After the trial judge stated that he would sustain the objection the appellant did not request that the jury be instructed not to consider the matter complained of and and did not renew his motion for mistrial. The error, if any, was not properly preserved. Torres v. State, 491 S.W.2d 126 (Tex.Cr.App.1973); Shipp v. State, 482 S.W.2d 870 (Tex.Cr.App.1972); Jones v. State, 482 S.W.2d 634 (Tex.Cr.App. 1972). Also compare Jackson v. State, 501 S.W.2d 660 (Tex.Cr.App.1973); Hill v. State, 480 S.W.2d 670 (Tex.Cr.App.1972); and McCary v.

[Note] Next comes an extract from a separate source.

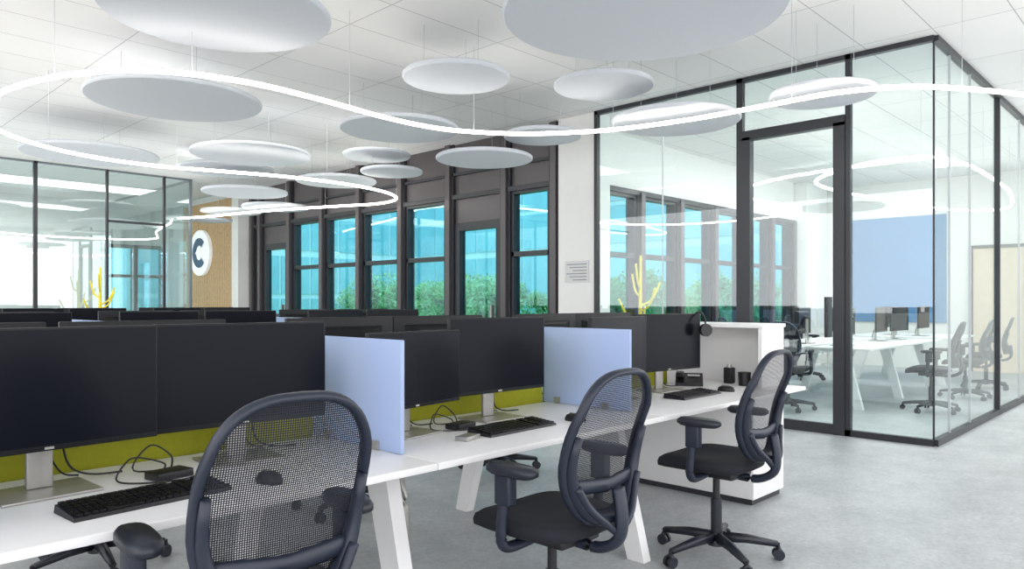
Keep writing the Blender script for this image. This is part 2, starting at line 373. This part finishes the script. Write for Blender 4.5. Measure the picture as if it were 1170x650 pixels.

State, 477 S.W.2d 624 (Tex.Cr.App.1972).

The judgment is affirmed.

Opinion approved by the Court.

NOTES

[1] The grounds as more fully stated in the Motion to Quash were as follows:

"I. The indictment must particularize the exact place the alleged offense was committed since the place in this indictment, a premise covered by a permit and license issued by Texas Liquor Control Act, is an element of the alleged crime. Said indictment fails to do so.

"II. This indictment is not sufficient to inform defendant of the premise in question and is absolutely indefinite as to the exact premise covered. Defendant can not properly prepare his defense not knowing the exact place or places involved.

"III. Ownership enters into the definition of the offense, and the name of the owner must be shown of the premise covered by a permit and license issued under the provisions of the Texas Liquor Control Act where the public is invited and alcoholic beverages are openly sold, served and consumed.

"IV. This indictment, being insufficient to inform defendant of the premise in question, does not give information upon which could be based a plea of once in jeopardy in case of a second prosecution."

[2] The rule based on State v. McClure, supra, has been stated as follows:

"An averment as to the county in which the offense occurred must be clear and certain, though it is not necessary to particularize the place further than to allege that the offense was committed within the county, unless place is an element of the crime." 30 Tex.Jur.2d, 597-598, Indictment and Information, Section 35.